Scene script records
§ §

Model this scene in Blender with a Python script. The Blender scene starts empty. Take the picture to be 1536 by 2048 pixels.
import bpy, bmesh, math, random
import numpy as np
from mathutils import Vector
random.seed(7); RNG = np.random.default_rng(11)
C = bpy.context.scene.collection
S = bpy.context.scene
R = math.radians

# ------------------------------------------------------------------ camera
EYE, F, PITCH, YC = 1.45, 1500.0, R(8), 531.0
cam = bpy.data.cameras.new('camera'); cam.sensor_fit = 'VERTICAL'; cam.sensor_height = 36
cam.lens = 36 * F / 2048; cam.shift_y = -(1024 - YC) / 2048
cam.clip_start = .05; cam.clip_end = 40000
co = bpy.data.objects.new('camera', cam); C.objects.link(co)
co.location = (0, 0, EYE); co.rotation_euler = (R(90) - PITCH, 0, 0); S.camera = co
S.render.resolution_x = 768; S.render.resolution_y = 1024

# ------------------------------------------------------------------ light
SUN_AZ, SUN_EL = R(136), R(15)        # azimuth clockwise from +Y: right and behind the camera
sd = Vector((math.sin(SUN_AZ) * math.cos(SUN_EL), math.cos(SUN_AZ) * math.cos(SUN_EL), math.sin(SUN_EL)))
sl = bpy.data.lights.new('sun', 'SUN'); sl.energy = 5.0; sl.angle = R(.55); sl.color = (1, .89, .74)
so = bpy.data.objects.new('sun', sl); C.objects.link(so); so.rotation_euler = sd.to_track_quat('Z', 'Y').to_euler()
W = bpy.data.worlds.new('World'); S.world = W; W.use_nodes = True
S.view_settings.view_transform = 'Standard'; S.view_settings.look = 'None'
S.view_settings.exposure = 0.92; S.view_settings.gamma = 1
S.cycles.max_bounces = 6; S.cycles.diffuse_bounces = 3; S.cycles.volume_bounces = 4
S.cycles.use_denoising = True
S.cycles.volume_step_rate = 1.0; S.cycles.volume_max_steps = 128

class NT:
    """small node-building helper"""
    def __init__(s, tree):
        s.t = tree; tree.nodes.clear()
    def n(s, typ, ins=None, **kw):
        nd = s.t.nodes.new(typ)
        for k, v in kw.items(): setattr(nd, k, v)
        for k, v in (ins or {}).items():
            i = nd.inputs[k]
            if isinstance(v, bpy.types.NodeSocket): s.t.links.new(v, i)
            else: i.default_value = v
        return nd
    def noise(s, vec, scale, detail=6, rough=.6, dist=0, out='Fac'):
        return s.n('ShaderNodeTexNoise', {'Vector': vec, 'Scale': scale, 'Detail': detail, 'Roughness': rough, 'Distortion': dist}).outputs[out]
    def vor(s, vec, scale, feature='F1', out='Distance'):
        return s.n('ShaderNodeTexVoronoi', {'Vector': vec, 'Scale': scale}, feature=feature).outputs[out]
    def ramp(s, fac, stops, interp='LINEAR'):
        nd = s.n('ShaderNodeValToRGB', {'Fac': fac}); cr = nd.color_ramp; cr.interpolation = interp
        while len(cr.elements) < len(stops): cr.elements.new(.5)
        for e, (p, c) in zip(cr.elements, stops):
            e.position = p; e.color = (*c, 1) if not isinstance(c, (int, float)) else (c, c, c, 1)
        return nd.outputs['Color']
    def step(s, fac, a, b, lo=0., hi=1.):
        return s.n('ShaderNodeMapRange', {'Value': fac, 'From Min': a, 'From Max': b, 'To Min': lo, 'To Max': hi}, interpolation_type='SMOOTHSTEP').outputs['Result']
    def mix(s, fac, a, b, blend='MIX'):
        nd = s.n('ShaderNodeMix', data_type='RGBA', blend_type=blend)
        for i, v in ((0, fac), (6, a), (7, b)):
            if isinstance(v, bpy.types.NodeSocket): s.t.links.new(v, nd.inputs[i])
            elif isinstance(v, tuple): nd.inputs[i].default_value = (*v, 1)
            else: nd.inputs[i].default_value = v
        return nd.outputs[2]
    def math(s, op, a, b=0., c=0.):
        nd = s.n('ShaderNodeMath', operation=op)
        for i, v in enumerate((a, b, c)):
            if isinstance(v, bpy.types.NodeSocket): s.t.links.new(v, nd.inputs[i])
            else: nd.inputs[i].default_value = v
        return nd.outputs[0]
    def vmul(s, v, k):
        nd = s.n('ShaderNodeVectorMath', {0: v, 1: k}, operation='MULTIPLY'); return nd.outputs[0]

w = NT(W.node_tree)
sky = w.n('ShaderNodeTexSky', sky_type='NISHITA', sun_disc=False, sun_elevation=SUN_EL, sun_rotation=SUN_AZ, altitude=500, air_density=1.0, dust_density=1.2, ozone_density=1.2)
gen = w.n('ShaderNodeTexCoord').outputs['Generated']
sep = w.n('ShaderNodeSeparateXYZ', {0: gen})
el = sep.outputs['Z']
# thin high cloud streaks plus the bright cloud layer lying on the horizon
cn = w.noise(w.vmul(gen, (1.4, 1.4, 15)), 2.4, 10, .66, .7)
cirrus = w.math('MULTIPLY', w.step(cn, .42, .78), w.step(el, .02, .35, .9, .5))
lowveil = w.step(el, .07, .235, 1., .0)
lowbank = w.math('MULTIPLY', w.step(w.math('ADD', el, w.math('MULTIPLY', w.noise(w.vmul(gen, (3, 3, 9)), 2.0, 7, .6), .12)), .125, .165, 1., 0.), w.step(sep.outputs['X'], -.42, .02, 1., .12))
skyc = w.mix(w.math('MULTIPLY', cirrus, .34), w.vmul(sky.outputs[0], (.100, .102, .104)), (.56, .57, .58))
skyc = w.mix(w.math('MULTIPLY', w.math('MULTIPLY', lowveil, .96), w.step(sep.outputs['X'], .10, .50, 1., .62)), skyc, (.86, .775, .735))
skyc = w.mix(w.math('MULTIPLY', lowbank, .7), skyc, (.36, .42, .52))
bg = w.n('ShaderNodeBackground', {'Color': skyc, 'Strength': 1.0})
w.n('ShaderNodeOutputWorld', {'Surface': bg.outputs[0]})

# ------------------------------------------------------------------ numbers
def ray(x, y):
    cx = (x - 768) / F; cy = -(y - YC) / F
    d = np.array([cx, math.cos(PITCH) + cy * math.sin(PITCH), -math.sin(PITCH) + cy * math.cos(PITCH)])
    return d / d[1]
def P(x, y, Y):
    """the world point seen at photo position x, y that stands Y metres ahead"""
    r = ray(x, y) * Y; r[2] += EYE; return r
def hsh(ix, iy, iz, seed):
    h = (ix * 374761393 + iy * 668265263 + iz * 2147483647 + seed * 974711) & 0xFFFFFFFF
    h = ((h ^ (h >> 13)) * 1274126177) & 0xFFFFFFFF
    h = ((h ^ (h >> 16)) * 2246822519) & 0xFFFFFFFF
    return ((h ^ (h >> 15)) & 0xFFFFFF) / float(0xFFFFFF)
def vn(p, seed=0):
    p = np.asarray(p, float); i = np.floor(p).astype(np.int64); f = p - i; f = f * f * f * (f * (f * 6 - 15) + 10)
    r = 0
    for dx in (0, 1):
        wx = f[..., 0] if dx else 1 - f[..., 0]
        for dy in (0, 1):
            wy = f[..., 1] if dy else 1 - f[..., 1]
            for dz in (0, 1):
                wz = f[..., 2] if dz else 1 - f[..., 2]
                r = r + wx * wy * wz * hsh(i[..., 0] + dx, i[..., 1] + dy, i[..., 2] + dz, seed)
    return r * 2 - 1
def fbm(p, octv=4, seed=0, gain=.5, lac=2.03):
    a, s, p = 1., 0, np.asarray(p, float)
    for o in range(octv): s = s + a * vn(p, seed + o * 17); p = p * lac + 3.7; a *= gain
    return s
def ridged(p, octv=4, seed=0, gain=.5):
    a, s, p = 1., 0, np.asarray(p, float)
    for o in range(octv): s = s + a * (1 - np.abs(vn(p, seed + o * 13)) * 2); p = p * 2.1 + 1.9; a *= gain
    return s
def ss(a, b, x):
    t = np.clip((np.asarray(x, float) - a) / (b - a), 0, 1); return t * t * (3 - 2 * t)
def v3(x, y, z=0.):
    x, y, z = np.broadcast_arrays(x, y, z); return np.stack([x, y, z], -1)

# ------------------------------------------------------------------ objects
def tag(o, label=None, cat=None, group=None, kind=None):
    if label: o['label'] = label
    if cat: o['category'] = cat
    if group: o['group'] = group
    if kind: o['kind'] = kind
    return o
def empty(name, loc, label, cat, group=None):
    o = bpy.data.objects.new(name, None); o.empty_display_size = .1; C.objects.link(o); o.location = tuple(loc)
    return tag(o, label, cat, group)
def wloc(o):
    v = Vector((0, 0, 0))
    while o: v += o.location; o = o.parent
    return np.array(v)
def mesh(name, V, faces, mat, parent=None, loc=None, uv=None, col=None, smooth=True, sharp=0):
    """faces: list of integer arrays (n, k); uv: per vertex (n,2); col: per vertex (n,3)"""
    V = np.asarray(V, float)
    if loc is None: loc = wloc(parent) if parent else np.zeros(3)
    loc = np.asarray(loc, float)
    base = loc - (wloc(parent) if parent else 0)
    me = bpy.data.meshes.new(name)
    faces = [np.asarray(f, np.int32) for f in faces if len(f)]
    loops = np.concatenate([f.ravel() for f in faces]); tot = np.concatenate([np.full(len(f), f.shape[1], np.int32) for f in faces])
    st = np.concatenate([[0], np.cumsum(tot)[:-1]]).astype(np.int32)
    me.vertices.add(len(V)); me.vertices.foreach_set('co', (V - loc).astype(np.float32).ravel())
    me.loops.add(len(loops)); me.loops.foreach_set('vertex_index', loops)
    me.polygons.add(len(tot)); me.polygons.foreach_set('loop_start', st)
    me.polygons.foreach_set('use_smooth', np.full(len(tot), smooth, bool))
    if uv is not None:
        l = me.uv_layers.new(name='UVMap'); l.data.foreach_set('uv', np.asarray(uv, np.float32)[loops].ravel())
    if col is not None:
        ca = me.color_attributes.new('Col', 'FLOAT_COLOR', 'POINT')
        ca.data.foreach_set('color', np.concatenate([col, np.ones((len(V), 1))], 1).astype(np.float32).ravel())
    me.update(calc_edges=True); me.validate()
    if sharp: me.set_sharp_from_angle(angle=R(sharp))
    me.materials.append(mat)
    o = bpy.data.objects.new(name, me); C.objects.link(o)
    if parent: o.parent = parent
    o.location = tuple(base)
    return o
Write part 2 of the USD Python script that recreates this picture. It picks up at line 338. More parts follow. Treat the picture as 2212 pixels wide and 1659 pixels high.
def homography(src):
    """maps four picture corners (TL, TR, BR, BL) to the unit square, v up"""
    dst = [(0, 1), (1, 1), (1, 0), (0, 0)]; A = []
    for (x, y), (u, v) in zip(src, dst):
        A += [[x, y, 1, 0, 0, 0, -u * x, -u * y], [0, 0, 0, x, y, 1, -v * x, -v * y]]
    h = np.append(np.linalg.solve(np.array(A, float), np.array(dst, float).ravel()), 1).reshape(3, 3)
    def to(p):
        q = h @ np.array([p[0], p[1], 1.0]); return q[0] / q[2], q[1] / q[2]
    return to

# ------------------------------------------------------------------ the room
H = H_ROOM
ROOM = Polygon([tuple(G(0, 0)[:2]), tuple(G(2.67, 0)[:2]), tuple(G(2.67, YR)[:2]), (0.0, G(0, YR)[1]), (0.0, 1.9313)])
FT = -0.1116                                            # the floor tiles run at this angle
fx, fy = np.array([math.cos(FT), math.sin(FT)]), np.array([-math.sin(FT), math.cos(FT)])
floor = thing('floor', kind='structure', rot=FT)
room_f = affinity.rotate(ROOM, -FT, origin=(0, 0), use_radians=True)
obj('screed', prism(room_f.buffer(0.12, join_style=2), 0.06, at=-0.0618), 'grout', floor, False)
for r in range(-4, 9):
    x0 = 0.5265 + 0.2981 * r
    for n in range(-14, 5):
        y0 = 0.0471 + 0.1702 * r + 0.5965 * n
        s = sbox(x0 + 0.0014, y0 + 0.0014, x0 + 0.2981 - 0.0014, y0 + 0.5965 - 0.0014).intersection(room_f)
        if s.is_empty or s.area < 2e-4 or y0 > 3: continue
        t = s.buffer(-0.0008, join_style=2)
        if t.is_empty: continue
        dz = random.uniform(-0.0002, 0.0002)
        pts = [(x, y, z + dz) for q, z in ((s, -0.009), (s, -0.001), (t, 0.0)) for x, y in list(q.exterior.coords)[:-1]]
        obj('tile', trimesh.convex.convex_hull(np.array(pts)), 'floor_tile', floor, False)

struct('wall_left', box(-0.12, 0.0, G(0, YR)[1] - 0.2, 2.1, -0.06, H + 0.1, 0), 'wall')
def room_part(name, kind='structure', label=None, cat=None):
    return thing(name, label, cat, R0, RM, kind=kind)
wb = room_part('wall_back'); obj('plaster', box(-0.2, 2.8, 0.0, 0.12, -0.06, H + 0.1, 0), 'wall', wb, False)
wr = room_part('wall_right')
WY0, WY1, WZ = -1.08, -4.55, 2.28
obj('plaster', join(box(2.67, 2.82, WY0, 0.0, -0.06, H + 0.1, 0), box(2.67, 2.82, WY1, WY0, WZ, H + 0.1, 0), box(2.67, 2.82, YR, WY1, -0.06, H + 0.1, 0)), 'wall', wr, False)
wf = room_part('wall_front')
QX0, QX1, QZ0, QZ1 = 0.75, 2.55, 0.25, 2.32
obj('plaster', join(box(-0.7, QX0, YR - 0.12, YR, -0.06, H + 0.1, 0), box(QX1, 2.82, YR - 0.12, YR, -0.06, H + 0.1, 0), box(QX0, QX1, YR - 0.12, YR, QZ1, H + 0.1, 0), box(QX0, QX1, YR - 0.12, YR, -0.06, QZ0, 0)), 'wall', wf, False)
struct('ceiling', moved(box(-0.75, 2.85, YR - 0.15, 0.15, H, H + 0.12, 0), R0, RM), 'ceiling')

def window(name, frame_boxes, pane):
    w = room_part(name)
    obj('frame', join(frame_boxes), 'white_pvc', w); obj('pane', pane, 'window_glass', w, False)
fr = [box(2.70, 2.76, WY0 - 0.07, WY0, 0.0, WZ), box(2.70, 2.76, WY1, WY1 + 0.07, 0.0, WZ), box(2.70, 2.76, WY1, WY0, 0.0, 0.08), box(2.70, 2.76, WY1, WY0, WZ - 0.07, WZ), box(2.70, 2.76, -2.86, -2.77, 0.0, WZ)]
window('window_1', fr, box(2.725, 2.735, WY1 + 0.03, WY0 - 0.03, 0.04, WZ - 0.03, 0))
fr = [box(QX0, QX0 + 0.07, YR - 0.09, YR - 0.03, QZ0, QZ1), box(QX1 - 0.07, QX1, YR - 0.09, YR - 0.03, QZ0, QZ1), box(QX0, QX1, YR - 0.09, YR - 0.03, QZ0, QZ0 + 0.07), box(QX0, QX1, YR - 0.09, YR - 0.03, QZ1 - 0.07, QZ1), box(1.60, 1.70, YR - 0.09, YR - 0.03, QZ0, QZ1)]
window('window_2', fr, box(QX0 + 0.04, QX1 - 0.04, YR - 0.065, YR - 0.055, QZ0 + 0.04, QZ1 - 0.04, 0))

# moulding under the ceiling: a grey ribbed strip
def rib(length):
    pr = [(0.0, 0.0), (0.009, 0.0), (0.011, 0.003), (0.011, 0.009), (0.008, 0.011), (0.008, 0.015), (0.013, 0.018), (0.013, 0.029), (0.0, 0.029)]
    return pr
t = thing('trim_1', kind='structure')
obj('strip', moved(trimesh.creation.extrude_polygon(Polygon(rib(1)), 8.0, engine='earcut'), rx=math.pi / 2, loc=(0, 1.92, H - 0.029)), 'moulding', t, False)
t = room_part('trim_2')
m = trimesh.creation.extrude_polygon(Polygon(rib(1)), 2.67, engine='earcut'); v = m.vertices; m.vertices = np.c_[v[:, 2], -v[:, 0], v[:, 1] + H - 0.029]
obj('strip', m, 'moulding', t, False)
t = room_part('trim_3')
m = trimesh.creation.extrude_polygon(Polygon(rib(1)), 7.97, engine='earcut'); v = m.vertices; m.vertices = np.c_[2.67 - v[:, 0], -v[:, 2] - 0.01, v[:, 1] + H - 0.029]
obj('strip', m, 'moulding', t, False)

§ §

→ **WHAT YOU HAVE TO DO**:
Begin at the first line of the records above and quote every line verbatim through the one that contains "S.render.resolution_x = 768;".

→ **WRITTEN RESPONSE**:
Model this scene in Blender with a Python script. The Blender scene starts empty. Take the picture to be 1536 by 2048 pixels.
import bpy, bmesh, math, random
import numpy as np
from mathutils import Vector
random.seed(7); RNG = np.random.default_rng(11)
C = bpy.context.scene.collection
S = bpy.context.scene
R = math.radians

# ------------------------------------------------------------------ camera
EYE, F, PITCH, YC = 1.45, 1500.0, R(8), 531.0
cam = bpy.data.cameras.new('camera'); cam.sensor_fit = 'VERTICAL'; cam.sensor_height = 36
cam.lens = 36 * F / 2048; cam.shift_y = -(1024 - YC) / 2048
cam.clip_start = .05; cam.clip_end = 40000
co = bpy.data.objects.new('camera', cam); C.objects.link(co)
co.location = (0, 0, EYE); co.rotation_euler = (R(90) - PITCH, 0, 0); S.camera = co
S.render.resolution_x = 768; S.render.resolution_y = 1024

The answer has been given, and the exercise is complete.